In light of this, you could say that the woke fairytale has been done to death – Angela Carter’s The Bloody Chamber was published in 1979. It, too, was based on Bluebeard, a tale that terrified me as a child, with the villain’s gruesome room decked with the heads of all his ex-wives, and its startling message to girls that there are men out there who will try to kill you. Do we really need a Malorie Blackman version now, too? And yet Blackman subverts the tale yet again, adding unexpected elements and new ambiguities, as well as subtle and clever warning signs of abusive relationships. Sound heavy? It isn’t; it’s full of playfulness and charm.

What these books and others like them teach us is that there is no “definitive” version of any myth, legend or story. Think Sleeping Beauty is kissed awake by the prince?

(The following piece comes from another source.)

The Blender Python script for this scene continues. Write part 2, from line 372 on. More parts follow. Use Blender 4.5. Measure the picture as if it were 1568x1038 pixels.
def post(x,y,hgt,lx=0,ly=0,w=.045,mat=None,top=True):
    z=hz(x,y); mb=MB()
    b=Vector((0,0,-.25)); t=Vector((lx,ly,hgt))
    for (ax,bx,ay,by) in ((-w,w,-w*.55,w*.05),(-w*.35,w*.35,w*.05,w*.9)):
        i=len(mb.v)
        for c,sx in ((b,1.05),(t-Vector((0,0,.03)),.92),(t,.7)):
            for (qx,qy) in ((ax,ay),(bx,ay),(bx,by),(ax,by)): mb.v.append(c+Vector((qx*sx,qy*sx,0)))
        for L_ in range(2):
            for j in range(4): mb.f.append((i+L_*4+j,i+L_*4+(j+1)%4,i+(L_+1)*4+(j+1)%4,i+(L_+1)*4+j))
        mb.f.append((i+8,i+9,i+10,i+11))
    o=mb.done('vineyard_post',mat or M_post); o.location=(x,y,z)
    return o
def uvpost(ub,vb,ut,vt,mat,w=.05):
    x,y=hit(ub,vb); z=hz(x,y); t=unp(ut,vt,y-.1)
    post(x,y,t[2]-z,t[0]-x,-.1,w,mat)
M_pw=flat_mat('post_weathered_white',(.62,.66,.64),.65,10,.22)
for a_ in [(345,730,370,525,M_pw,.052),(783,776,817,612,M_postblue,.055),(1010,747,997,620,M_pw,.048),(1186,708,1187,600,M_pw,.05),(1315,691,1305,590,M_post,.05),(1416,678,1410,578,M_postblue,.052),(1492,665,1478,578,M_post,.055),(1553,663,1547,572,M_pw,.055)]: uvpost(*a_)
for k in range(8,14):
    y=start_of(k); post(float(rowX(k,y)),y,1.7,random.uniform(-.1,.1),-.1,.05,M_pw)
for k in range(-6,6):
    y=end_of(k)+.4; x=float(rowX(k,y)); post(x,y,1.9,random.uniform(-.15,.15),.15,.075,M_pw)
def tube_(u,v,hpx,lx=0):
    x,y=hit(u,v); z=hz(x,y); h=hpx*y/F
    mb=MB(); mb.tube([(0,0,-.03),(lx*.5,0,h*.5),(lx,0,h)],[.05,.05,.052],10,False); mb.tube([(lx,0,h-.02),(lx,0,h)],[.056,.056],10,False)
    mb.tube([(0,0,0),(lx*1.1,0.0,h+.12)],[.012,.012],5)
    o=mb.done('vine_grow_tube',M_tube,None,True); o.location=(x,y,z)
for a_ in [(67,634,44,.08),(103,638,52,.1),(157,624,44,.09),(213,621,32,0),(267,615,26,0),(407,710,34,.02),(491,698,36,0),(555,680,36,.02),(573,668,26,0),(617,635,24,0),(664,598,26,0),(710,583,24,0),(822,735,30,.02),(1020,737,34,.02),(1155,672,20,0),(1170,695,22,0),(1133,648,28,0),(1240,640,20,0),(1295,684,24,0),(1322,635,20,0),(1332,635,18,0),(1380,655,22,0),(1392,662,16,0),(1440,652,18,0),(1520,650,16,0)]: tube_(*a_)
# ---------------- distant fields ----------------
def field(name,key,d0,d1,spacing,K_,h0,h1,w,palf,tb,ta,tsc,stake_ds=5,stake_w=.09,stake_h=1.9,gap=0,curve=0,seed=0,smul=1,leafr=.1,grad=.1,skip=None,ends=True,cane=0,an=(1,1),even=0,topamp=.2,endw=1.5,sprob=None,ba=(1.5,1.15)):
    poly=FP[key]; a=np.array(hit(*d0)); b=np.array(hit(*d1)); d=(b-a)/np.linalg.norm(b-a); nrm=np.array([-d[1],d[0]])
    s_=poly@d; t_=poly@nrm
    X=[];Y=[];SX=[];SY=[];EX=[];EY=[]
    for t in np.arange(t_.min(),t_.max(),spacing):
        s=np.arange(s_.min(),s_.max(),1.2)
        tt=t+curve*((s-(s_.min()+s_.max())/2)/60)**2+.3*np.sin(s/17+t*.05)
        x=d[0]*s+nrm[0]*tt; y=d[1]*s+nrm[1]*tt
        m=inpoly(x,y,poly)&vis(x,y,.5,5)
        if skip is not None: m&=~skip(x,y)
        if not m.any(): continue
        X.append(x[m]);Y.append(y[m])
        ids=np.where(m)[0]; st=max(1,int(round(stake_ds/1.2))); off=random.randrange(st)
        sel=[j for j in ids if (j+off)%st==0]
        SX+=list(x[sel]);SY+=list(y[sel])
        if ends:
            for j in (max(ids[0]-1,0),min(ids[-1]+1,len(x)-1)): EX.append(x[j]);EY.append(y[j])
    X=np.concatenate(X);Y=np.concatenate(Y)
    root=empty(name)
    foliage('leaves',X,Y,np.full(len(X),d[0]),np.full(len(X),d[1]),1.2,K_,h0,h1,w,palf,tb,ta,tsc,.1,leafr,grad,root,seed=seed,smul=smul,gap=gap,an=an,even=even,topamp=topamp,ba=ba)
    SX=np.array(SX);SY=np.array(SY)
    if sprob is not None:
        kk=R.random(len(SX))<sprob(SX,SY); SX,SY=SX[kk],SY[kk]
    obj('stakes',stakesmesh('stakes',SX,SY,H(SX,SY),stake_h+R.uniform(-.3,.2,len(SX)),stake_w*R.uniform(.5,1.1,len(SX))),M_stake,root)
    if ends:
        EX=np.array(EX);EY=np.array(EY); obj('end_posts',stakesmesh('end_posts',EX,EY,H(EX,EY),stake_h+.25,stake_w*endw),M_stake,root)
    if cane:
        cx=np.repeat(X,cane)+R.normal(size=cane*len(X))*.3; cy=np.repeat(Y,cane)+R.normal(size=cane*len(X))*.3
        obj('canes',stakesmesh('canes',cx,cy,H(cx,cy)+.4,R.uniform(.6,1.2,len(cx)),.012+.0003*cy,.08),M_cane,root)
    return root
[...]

In other versions she is raped, and gives birth, while unconscious, and that’s before you get to the attempted cannibalism later. As Winterson writes in her afterword, “these are stories told mouth by mouth, long before they were written down, but even in the writing they shot away, appearing again in a different place and time, recognisable but new”. The cultural historian Marina Warner, who has written much on fairytales, and whose book From the Beast to the Blonde is a feminist classic, notes that they transcend borders. “No frontier,” she writes, “can keep a good story from roaming.” And as they roam, their cultural meanings twist and shift.

Of course, there is often one narrative that triumphs, and it is usually the version that most suits society’s ends. Archetypes emerge, and variations are forgotten, a fact beautifully illustrated by the classicist Natalie Haynes’ new book, Pandora’s Jar, which re-excavates the women of the Greek myths, from Helen and Medusa to Clytemnestra and even Medea. The book illuminates how the narratives of woman we think we know have often been reshaped and rewritten, and mostly by men. How many are aware that Helen of Troy – yes, she of “the face that launched a thousand ships” – was, according to Siculus, abducted and raped as a 10-year-old child? We mostly hear of her destruction-causing beauty, and little else.

I have always been fascinated by myths, perhaps because my own namesake is the Welsh princess Rhiannon, from the Mabinogion – a collection of medieval Welsh tales. She is the classic calumniated wife, falsely accused of infanticide and cannibalism. As punishment, she must sit by the castle gate and tell travellers of her crime, before offering to carry them on her back. Even as a child I wondered why it was that this woman accepts her fate when she has been framed using blood from a puppy; why doesn’t she protest her innocence? It seemed grossly unfair, and still does. Time for a rewrite, perhaps.